Equality for all sexes, races and religions is one of the basic principles of the Zionist program in then National Homeland in Palestine. For a long while the extreme orthodox group held out flatly against granting women full suffrage, but the women Zionists finally prevailed and the first popular election ever held in the Holy Land found women voting and campaigning as spiritedly as the men and just as successfully for they elected five representatives. 

Arabs who have been voicing opposition to Zionism, because the new Jewish National Homeland will bring enlightenment, progress and prosperty to all the peoples of the land, have another grievance against the Zionists now, because the equal suffrage movement in Palestine will lose them their absolute czardom over the home. and worse yet, according to their way of thinking, transportation power for their ploughs and crops. 

An equal rights association in Palestine already has branches in Jerusalem„Jaffa, Haifa and Tiberias, although members so far include mostly Jewish women.
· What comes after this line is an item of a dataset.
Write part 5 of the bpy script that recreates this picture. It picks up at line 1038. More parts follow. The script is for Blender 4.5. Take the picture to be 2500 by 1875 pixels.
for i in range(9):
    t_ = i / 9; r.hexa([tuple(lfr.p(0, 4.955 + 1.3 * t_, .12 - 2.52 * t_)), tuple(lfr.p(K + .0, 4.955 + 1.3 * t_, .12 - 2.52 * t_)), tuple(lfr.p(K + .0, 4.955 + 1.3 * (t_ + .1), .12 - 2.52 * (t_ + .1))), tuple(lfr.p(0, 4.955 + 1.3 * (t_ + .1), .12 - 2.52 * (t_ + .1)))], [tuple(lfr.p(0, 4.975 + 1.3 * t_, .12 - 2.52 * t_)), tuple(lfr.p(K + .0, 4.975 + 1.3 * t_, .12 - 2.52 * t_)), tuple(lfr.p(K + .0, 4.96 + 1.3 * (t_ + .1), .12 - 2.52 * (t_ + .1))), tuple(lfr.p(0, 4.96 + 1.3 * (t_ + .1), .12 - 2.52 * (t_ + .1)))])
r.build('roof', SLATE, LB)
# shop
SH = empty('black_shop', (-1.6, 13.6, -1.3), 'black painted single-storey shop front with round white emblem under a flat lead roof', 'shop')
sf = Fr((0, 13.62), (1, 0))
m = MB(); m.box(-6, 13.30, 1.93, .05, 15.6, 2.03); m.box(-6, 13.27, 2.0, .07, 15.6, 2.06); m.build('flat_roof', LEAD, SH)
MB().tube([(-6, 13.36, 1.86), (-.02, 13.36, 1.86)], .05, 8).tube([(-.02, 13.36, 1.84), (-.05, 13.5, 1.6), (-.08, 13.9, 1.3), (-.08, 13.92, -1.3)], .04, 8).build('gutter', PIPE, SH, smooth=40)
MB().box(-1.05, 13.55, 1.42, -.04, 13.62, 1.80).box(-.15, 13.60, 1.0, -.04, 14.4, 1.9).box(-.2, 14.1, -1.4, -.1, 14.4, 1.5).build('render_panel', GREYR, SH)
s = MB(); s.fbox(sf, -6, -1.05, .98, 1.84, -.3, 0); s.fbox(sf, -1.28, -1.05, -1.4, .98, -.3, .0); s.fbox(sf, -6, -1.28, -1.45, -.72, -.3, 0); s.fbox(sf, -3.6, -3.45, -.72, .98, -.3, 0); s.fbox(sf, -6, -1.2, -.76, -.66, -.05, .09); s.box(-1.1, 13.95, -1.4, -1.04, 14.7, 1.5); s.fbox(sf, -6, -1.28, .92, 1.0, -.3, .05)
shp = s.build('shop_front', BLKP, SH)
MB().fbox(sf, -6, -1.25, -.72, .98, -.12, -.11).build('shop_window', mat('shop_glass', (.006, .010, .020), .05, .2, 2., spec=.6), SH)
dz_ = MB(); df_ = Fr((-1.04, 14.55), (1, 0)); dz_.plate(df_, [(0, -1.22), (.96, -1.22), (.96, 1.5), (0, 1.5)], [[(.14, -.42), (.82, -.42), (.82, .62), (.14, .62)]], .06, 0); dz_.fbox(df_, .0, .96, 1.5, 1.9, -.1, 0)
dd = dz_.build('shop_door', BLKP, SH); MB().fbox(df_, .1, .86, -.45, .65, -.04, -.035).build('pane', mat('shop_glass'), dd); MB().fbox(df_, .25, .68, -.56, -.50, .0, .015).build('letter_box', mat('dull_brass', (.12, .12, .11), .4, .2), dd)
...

Arab women will soon flock to them in great numbers, it is predicted, as the suffrage movement is progressing steadily throughout the land. Another chase of the Zionist work which will influence the gradual emancipation of Arab women is the fact that the Jewish women engaged in agricultural colonization and in other work toward the reclaiming of the lost industrial and commercial life of the Holy Land are practically all from well educated families in Eastern Europe. They engage actively in the pioneer work of restoring the ancient land on the same basis as the men, an example which which too has made a deep impression on the Arabs. Zionist schools, too, together with the University of Jerusalem, all of which will give Arabs their first real chance at an education, will help in raising the Arab women to the standards customs have kept from her for so many hundreds of years.